Thursday Idiocy on Wednesday: The Astonishingly Unprofessional Allan H. Meltzer in the Wall Street Journal...
- John Holbo and Ryan Cooper on the Political Correctness of Clive Crook
- Thursday Idiocy on Friday: Richard Mayhew Does the Intellectual Garbage Collection on the Wall Street Journal and the Hoover Institution's John Atlas
- Tom DeLay Driftglass Does the Intellectual Garbage Collection on David Brooks
- Tom Kludt Does the Intellectual Garbage Cleanup on the Awesomely Underinformed Josh Kraushaar
And:
Featured: The Astonishingly Unprofessional Allan H. Meltzer in the Wall Street Journal
I confess, if I myself wanted to plant a piece by a right-wing economist in the Wall Street Journal to demonstrate that they and it are either (a) completely disconnected from and uninterested in reality and in marking their beliefs to market, or (b) completely cynical and uninterested in anything but misleading their readers, I could not come up with anything more effective than this:
Allan Meltzer: How the Fed Fuels the Coming Inflation: "As Milton Friedman said, 'inflation is always and everywhere' a result of excessive money growth....
...The U.S. Department of Agriculture forecasts that food prices will rise as much as 3.5% this year, the biggest annual increase in three years. Over the past 12 months from March, the consumer-price index increased 1.5% before seasonal adjustment. These are warnings... the U.S. has been printing money—and in a reckless fashion—for years.
A twelve-month CPI inflation rate of 1.5%/year is a "warning" of the consequences of "printing money--and in a reckless fashion"? Shouldn't one of the interns who reads the electrons before they are committed to the database fire off an email to Paul Gigot saying: "Do we want to look that ridiculous?"?
The Obama administration has run huge budget deficits... together with the Bush administration... $6.7 trillion from 2006 to 2013. The Federal Reserve financed almost $3 trillion of these deficits by purchasing Treasury bonds and notes. The Fed has also purchased massive amounts of mortgage-backed securities. Today, with more than $2.5 trillion of idle reserves on bank balance sheets, there is enormous fuel for greater inflation once lending and money growth rises.

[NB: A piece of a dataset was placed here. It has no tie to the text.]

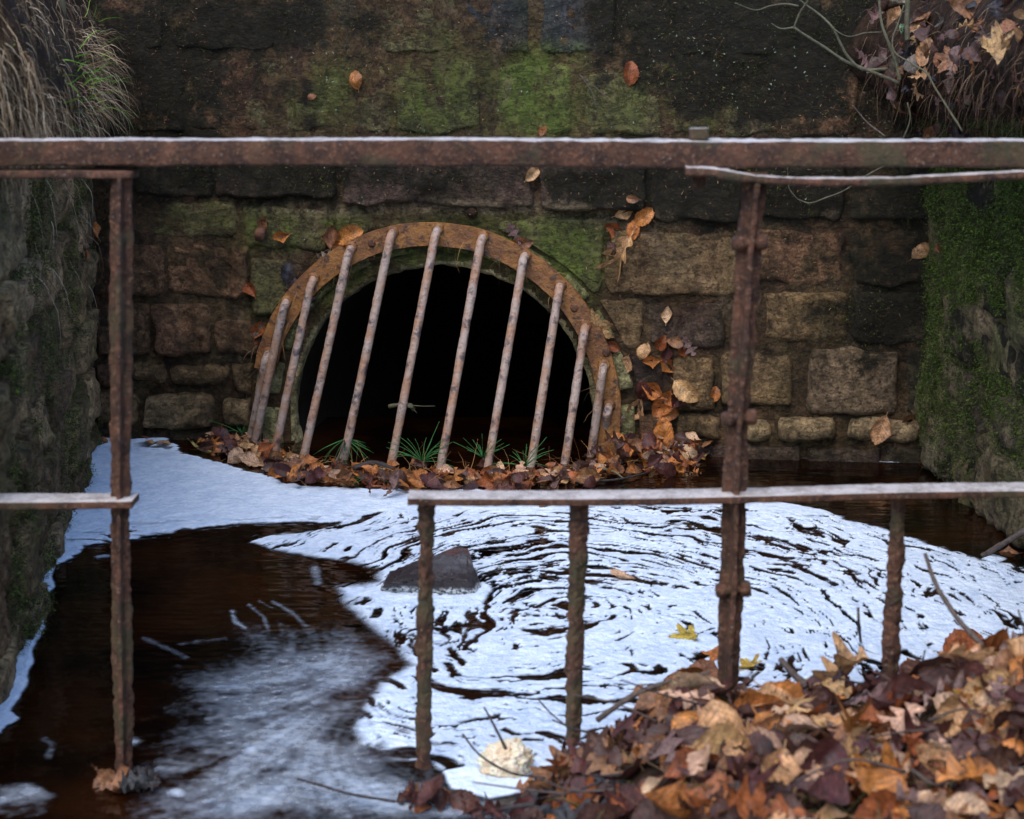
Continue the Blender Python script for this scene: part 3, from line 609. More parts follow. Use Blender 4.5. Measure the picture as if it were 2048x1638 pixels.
def build_foam():
    xs = np.arange(-1.62, 1.5, .0040); y0 = W(1024, 1650)[1]; yy = [y0]
    while yy[-1] < 5.35: yy.append(yy[-1] + .0046*(yy[-1]/3)**1.3)
    X, Y = np.meshgrid(xs, np.array(yy), indexing='ij'); P = np.stack((X, Y, X*0), -1); px = topx(P)
    # swirl coordinates around the eddy
    C = W(1120, 1240)[:2]; wx, wy = .16*fbm(P*2.2, 3, 5), .16*fbm(P*2.2+9, 3, 6)
    dx, dy = X-C[0]+wx*.5, (Y-C[1])+wy*.5; rr = np.hypot(dx, dy*.8); ph = np.arctan2(dy, dx+1e-6); ph = np.mod(ph+math.pi*.95, 2*math.pi)
    q = np.stack((rr*17, ph*np.maximum(rr, .15)*5.2+rr*1.5, X*0), -1); q = q + 1.5*np.stack((fbm(P*6, 3, 12), fbm(P*6+5, 3, 13), X*0), -1)
    gap = fbm(q*np.array((1.9, 1.7, 1)), 4, 21, .55); gap2 = fbm(q*np.array((4.2, 3.3, 1)) + 1.2*fbm(P*11, 2, 24)[..., None], 3, 25, .5); fine = fbm(P*np.array((40, 60, 1)), 3, 31); mid = fbm(P*np.array((9, 14, 1)), 4, 33)
    D = np.zeros_like(X)
    # 1 solid sheet in front of the left half of the grate
    s1 = sdf(px, [(150, 880), (330, 872), (372, 905), (470, 935), (575, 968), (720, 978), (850, 985), (1050, 985), (1300, 996), (1300, 1012), (980, 1030), (750, 1030), (640, 1046), (560, 1048), (430, 1056), (330, 1066), (250, 1078), (170, 1096), (96, 1150), (60, 1150), (60, 1000)])
    m1 = sst(-3, 8, s1 + 16*mid + 7*fine); lace = fbm(P*np.array((14, 34, 1)) + 3*fbm(P*3, 2, 9)[..., None], 3, 41)
    m1 *= 1 - .95*sst(.10, .2, lace)*sst(80, 10, s1)*sst(1010, 1070, px[..., 1])
    m1 *= 1 - .9*sst(-.05, .12, lace)*sst(925, 885, px[..., 1])*sst(250, 300, px[..., 0])
    # 2 the eddy that fills the right and middle of the pool
    s2 = sdf(px, [(740, 1000), (900, 985), (1250, 985), (1460, 1000), (1640, 1024), (1800, 1068), (1960, 1120), (2120, 1150), (2120, 1420), (1600, 1400), (1300, 1400), (1200, 1500), (1090, 1600), (960, 1555), (880, 1545), (785, 1520), (720, 1490), (703, 1458), (735, 1400), (765, 1362), (815, 1330), (800, 1305), (765, 1278), (722, 1240), (690, 1215), (668, 1172), (715, 1168), (755, 1165), (750, 1140), (700, 1128), (620, 1112), (545, 1100), (494, 1086), (510, 1072), (600, 1066), (680, 1052)])
    soft = 1 + 2.6*sst(1050, 720, px[..., 0])*sst(1080, 1180, px[..., 1])
    m2 = sst(-5, 9, (s2 + 10*mid + 5*fine)/soft)
    # the photographed gaps: many in a belt round the rock, few to the south-east
    th = .20 - .25*np.exp(-(((px[..., 0]-980)/260)**2 + ((px[..., 1]-1150)/90)**2)) - .15*np.exp(-(((px[..., 0]-930)/90)**2 + ((px[..., 1]-1290)/90)**2)) \
        - .10*np.exp(-(((px[..., 0]-1500)/330)**2 + ((px[..., 1]-1085)/50)**2)) + .17*np.exp(-(((px[..., 0]-1680)/380)**2 + ((px[..., 1]-1260)/85)**2)) + .08*np.exp(-(((px[..., 0]-1080)/160)**2 + ((px[..., 1]-1370)/70)**2)) - .04*np.exp(-(((px[..., 0]-880)/130)**2 + ((px[..., 1]-1470)/80)**2))
    g = sst(th-.02, th+.13*soft**.7, gap + .12*mid + .12*fine)
    g2 = sst(.24, .31, gap2 + .9*(.17-th) + .10*fine)*sst(1.2, .8, soft*0+1)
    g2 = sst(.24, .42, gap2 + .5*(.20-th) + .12*fine + .12*mid)*sst(690, 800, px[..., 0])
    m2 = m2*(1 - .98*np.maximum(g, g2))*(.80 + .20*sst(-.3, .25, gap2 + .6*fbm(P*np.array((6, 9, 1)), 3, 26)))
    # solid collar of foam at the rock
    m2 = np.maximum(m2, sst(26, 12, sdline(px, [(760, 1196), (850, 1206), (945, 1204), (965, 1180)]) + 8*mid))
    # 3 long-exposure wisps near the outlet
    s3 = sdf(px, [(250, 1540), (330, 1480), (400, 1400), (370, 1350), (480, 1310), (470, 1255), (600, 1240), (700, 1250), (800, 1300), (790, 1340), (740, 1400), (715, 1470), (790, 1530), (880, 1560), (1000, 1590), (1090, 1660), (200, 1660), (290, 1580)])
    ctrl = [((480, 1225), (25, 30)), ((540, 1235), (35, 40)), ((600, 1235), (50, 35)), ((680, 1300), (15, 60)), ((780, 1280), (45, 45)), ((700, 1370), (-60, 25)), ((560, 1360), (-70, 12)), ((420, 1400), (-70, -6)), ((340, 1490), (-60, 12)), ((560, 1470), (-70, 34)), ((690, 1450), (-40, 50)), ((800, 1530), (60, 40)), ((650, 1560), (30, 45)), ((480, 1570), (-60, 40)), ((900, 1610), (70, 8)), ((300, 1600), (-70, 10)), ((100, 1600), (-60, 14)), ((720, 1480), (10, 50))]
    cp = np.array([W(*c)[:2] for c, _ in ctrl]); cd = np.array([W(c[0]+d[0], c[1]+d[1])[:2]-W(*c)[:2] for c, d in ctrl]); cd = unit(cd)
    sel = np.argwhere((s3 > -130)); sp = np.stack((X[sel[:, 0], sel[:, 1]], Y[sel[:, 0], sel[:, 1]]), -1)
    def field(p):
        v = 0
        for c, d in zip(cp, cd): v = v + d[None]/(((p-c)**2).sum(-1)[:, None] + .004)**1.5
        return unit(v + .0)
    acc, wt = np.zeros(len(sp)), 0
    for sg in (1, -1):
        q_ = sp.copy()
        for k_ in range(16):
            q3 = np.concatenate((q_, q_[:, :1]*0), 1); w_ = 1 - k_/18
            acc += w_*(vn(q3*95, 401) + 1.1*vn(q3*38, 402) + .8*vn(q3*15, 403)); wt += w_; q_ = q_ + sg*field(q_)*.011
    acc /= acc.std()
    lic = np.zeros_like(X); lic[sel[:, 0], sel[:, 1]] = acc
    wv = np.stack((X*5 + Y*3 + .8*fbm(P*2.5, 2, 51), Y*22 - X*5 + 2.4*fbm(P*2, 3, 52), X*0), -1)
    st = fbm(wv, 5, 53, .62); big = fbm(P*np.array((3, 5, 1)), 3, 55)
    core = np.exp(-(((px[..., 0]-600)/210)**2 + ((px[..., 1]-1470)/95)**2))
    core = np.exp(-(((px[..., 0]-620)/270)**2 + ((px[..., 1]-1500)/150)**2)) + .5*np.exp(-(((px[..., 0]-760)/330)**2 + ((px[..., 1]-1610)/45)**2)); flk = fbm(P*np.array((30, 55, 1)), 4, 57)
    m3 = sst(-90, 120, s3 + 60*mid)*np.clip(.2 + .28*core + .06*lic + .2*big + .13*flk - .05, 0, .55)
    for cx, cy, r in ((500, 1500, 14), (352, 1588, 18), (265, 1485, 12), (420, 1440, 10)): m3 = np.maximum(m3, (.55+.15*lic)*np.exp(-(((px[..., 0]-cx)/(r*1.4))**2 + ((px[..., 1]-cy)/(r*.6))**2)))
    # 4 line of scum along the side wall
    l4 = sdline(px, [(118, 1060), (98, 1110), (92, 1160), (84, 1200), (66, 1255), (52, 1300), (44, 1350), (16, 1405), (4, 1440)])
    m4 = sst(15, 4, l4 - 6 + 10*fbm(P*16, 2, 61)); m4 = np.maximum(m4, sst(0, 8, sdf(px, [(-30, 1405), (12, 1415), (44, 1440), (20, 1452), (-10, 1480), (-40, 1490)]) + 5*fine))
    m4 = np.maximum(m4, .4*sst(0, 30, sdf(px, [(-40, 1555), (60, 1560), (130, 1590), (100, 1640), (-40, 1650)]) + 20*mid)*np.clip(.5+st, 0, 1))
    # 5 scraps and drawn-out flecks drifting on the dark water
    m5 = np.zeros_like(X)
    for pts, wd, k in (([(464, 1224), (470, 1245), (490, 1258)], 6, .6), ([(498, 1212), (528, 1236), (536, 1262)], 6, .45), ([(548, 1206), (585, 1228), (612, 1254)], 7, .45), ([(518, 1204), (545, 1218)], 4, .3), ([(630, 1138), (636, 1166)], 12, .5), ([(288, 1279), (330, 1296), (370, 1316)], 9, .35), ([(360, 1290), (450, 1279)], 7, .25), ([(90, 1480), (105, 1492), (95, 1516)], 10, .35), ([(196, 1116), (216, 1114)], 7, .8), ([(655, 1270), (672, 1310), (680, 1340)], 7, .3), ([(560, 1250), (570, 1300)], 7, .25)):
        m5 = np.maximum(m5, .62*k*sst(wd*1.5, 0, sdline(px, pts) + 3*fine))
    m6 = sst(0, 6, sdf(px, [(1955, 1120), (1985, 1110), (2020, 1118), (1995, 1132)]) + 3*fine)
    m7 = .9*sst(3.5, 1.2, sdline(px, [(1440, 898), (1600, 916), (1700, 922), (1815, 926)]))*sst(-.1, .3, mid)
    m8 = sst(-4, 6, sdf(px, [(885, 1545), (960, 1530), (1060, 1540), (1070, 1580), (980, 1600), (900, 1580)]) + 8*mid)
    m9 = sst(-2, 4, sdf(px, [(1490, 1003), (1560, 1006), (1640, 1020), (1676, 1032), (1600, 1034), (1500, 1022)]) + 3*fine)
    D = np.clip(np.maximum.reduce([m1, m2, m3, m4, m5, m6, m7, m8, m9*.9]), 0, 1)
    # nothing behind the wall faces
    back = (P - BW.o) @ BW.n > .0; lf = (P - LW.o) @ LW.n > -.02; rt = (P-RW.o) @ RW.n > -.02
    D = D*back*lf*rt
    Z = .0022 + D**2*(.004 + .0012*fbm(P*30, 3, 71) + .0007*fbm(P*95, 2, 72))
    idx = np.arange(X.size).reshape(X.shape); f = grid_faces(*X.shape); dm = D.ravel()[f].max(1); f = f[dm > .012]
    used = np.unique(f); mp = np.zeros(X.size, np.int64); mp[used] = np.arange(len(used))
    V = np.stack((X, Y, Z), -1).reshape(-1, 3)[used]
    o = obj('foam', mesh('foam', V, mp[f], attr={'foam': D.ravel()[used]}), MFOAM)
    tag(o, 'white and blue-grey foam swirling over the dark peaty pool', kind='stuff')
build_foam()

# ------------------------------------------------------------------ moss, specks, lichen: too fine to count
def blades(P, N, L, Wd, spread, droop, cols, jitter, name, label, seed, segs=1, lean=None):
    """one thin bent blade at each P"""
    r = np.random.default_rng(seed); n = len(P); d = unit(N + spread*r.normal(size=(n, 3)) + (0 if lean is None else lean))
    sd = unit(np.cross(d, r.normal(size=(n, 3)))); L = np.broadcast_to(L, n)[:, None]*r.uniform(.6, 1.4, (n, 1)); Wd = np.broadcast_to(Wd, n)[:, None]
    rows = []; g = np.array((0, 0, -1.)); cur = P.copy(); dd = d
    for k in range(segs+1):
        t = k/segs; wk = Wd*(1-.85*t) if segs > 1 else Wd*(1-t*.7)
        rows.append(np.stack((cur - sd*wk/2, cur + sd*wk/2), 1)); dd = unit(dd + g*droop*r.uniform(.4, 1.6, (n, 1)) + .18*(segs > 1)*r.normal(size=(n, 3))); cur = cur + dd*L/segs
    V = np.stack(rows, 1).reshape(n, -1, 3); k = V.shape[1]; base = (np.arange(n)*k)[:, None, None]
    q = np.array([(2*i, 2*i+1, 2*i+3, 2*i+2) for i in range(segs)]); f = (base + q[None]).reshape(-1, 4)
    c = np.asarray(cols, float)[r.integers(0, len(cols), n)]*r.uniform(1-jitter, 1+jitter, (n, 1)); tint = np.repeat(c, k, 0)
    o = obj(name, mesh(name, V.reshape(-1, 3), f, False, attr={'tint': tint}), MTINT); return tag(o, label, kind='stuff')
dg = bpy.context.evaluated_depsgraph_get()
def bvh(objs):
    V, Fc, o = [], [], 0
    for ob in objs:
        mt = Matrix.Translation(WL(ob)); me = ob.data
        V += [mt @ v.co for v in me.vertices]; Fc += [[i+o for i in p.vertices] for p in me.polygons]; o = len(V)
    return BVHTree.FromPolygons(V, Fc)
kids = lambda o: [c for c in o.children if c.type == 'MESH']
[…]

To avoid the kind of damaging inflation the U.S. experienced in the 1970s and early '80s, the Fed could raise interest rates, including the interest it pays banks on reserves, inducing banks to hold most of the $2.5 trillion of reserves idle. But interest rates high enough to discourage borrowing and lending would likely send the economy into another damaging recession....
But banks and operating companies are holding those balances idle now. If they start spending, the first thing that will do is restore full employment--and then we won't have to worry about an economy too weak to withstand interest rate hikes, capisce? And if they do not start spending, well, then there is no inflation, and no need. What part of the pattern of current money demand that has now been present for six years does Allan Meltzer not understand?
Some side effects of the Fed policies have had ugly consequences. One of the worst is that ultralow interest rates induced retired citizens to take substantially greater risk than the bank CDs that many of them relied on in the past. Decisions of this kind end in tears. Another is the loss that bondholders cannot avoid when interest rates rise, as they have started to do....
Again: I simply do not understand what the point is supposed to be. Bondholders receive capital gains when interest rates fall, and suffer capital losses when interest rates rise. If the Federal Reserve temporarily pushes interest rates down when the economy is depressed and then restores them to normal when the economy recovers, the net effect on bondholders is... zero. Nada. Null. τίποτα. שום דבר.
The Fed years ago should have recognized that the country's economic problems weren't arising from monetary factors. Instead of keeping interest rates low to finance deficits, the Fed should have explained that costly regulation, increased health-care costs, wasteful spending and repeated threats to raise tax rates were holding back the recovery....
But the implementation of ObamaCare has been accompanied by a stunning reduction in health-care costs relative to baseline. Does Meltzer not care enough to learn this? Does he know it but not care about misinforming the WSJ's readers?
We are now left with the overhang. Inflation is in our future. Food prices are leading off, as they did in the mid-1960s before the "stagflation" of the 1970s. Other prices will follow.
How many more years of sub-5%/year inflation will it take before Allan Meltzer will finally wake up and say: "Yeah. I'm sorry. I really guess I should have marked my models to market. Long ago."?